Church, Brockagh, Co. Wicklow
Co. Wicklow |
Churches & Chapels
Most visitors to Glendalough in County Wicklow walk straight to the famous monastic city clustered around its two lakes, but about 300 metres to the east, on a south-facing slope above the Glendasan river, a smaller and quieter set of ruins sits on a largely natural platform that most people never reach.
This is Trinity church, also known as the church at Brockagh, and it rewards closer attention: a nave-and-chancel building in granite, with a fine chancel arch separating the two spaces, six corbels still projecting from the exterior walls at the positions where they once carried a timber roof, and a trapezoidal cross-slab outside the south door inscribed with a small single-line Greek cross.
The fabric of the building records several phases of construction and alteration. The nave measures roughly nine metres east to west and 5.4 metres north to south, with the chancel a good deal smaller at 4.1 by 2.8 metres. A doorway in the west wall, built with the characteristic inclined jambs and flat lintel of early Irish ecclesiastical architecture, leads into a later annexe that may have served as a sacristy. This annexe had a corbelled roof, a construction technique in which stones are laid in overlapping courses to form a vault without the need for centring or mortar, and it was once topped by a small round tower or belfry. That tower was destroyed in a storm in 1818, which gives an unusually precise date to at least one moment of loss in the building's history. When the annexe was added, a round-headed door was also inserted towards the western end of the south wall, a secondary opening that slightly disrupts the original scheme. The chancel receives light from a round-headed window in the east wall and a pointed window in the south, while the nave has a single round-headed window in its south wall. Alongside the church itself, two millstone rough-outs were recorded at the site, unfinished quernstones that suggest some degree of craft activity in the vicinity of the monastery.
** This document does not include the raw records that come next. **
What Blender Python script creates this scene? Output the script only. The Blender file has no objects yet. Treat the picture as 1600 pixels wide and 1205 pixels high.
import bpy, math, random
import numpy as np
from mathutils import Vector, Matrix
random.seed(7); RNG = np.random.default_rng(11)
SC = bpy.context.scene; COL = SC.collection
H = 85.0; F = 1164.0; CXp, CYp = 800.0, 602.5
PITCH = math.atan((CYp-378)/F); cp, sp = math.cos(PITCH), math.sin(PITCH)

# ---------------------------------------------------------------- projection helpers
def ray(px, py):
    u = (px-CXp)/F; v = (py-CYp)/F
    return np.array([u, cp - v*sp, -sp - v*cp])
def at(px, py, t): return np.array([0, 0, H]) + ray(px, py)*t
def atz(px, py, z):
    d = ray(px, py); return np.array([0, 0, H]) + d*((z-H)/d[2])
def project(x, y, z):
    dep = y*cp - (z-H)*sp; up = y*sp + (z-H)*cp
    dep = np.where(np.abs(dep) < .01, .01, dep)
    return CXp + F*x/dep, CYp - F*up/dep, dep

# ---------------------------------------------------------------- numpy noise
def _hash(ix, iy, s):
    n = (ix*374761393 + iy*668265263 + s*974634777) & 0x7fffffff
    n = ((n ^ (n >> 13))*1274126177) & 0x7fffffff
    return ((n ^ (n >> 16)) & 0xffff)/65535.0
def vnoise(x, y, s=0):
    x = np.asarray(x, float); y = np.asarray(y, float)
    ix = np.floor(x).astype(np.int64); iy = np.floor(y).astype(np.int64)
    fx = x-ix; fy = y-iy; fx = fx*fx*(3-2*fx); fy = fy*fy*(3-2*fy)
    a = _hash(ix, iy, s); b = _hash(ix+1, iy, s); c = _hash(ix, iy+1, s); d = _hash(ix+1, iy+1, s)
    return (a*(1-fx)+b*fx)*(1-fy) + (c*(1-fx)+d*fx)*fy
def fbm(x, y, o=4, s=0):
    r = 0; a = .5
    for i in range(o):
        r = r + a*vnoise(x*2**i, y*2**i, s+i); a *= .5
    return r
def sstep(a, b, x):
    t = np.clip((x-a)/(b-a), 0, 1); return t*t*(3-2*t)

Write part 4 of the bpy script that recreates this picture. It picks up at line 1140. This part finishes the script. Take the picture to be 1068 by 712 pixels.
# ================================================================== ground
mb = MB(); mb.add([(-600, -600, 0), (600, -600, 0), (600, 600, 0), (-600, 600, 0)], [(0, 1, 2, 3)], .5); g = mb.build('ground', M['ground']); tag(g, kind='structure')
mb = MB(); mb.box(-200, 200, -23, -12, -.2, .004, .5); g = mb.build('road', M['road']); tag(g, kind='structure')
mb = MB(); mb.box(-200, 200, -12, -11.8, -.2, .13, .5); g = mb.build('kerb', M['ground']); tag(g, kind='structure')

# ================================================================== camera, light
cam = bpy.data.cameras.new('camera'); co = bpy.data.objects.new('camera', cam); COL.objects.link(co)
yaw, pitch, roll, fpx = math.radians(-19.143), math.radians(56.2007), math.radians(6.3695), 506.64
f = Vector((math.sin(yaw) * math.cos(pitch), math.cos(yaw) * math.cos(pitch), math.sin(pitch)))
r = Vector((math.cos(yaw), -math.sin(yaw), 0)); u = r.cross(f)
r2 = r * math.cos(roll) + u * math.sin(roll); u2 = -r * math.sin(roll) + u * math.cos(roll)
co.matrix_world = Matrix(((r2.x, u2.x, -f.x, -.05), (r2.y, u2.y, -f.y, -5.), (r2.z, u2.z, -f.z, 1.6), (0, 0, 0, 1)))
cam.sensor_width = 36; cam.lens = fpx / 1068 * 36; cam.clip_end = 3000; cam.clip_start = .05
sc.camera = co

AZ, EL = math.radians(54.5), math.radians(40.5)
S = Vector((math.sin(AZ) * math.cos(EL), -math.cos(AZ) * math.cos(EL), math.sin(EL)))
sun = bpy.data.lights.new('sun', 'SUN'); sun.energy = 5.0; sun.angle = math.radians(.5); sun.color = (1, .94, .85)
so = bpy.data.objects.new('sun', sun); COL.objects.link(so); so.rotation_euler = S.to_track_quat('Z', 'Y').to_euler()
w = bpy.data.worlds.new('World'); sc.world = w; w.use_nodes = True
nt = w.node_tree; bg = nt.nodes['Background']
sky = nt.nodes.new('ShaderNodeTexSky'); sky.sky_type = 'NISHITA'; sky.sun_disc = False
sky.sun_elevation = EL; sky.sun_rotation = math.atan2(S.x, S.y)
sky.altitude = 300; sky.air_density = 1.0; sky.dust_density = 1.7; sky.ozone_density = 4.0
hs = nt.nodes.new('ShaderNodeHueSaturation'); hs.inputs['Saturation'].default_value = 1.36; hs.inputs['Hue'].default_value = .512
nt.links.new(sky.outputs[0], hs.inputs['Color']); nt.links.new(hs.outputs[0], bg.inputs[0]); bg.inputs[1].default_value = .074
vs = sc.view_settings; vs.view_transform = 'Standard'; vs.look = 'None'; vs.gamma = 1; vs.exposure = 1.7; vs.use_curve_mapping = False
The site is a National Monument in state ownership and forms part of the wider Glendalough complex, though it sits apart from the main enclosure. Its position on the slope above the Glendasan river means the approach involves some uneven ground, and the church is not always as prominently signposted as the central monuments. The cross-slab outside the south door is easy to overlook, half-embedded and worn, but the incised cross cut into its surface is still legible on a clear day.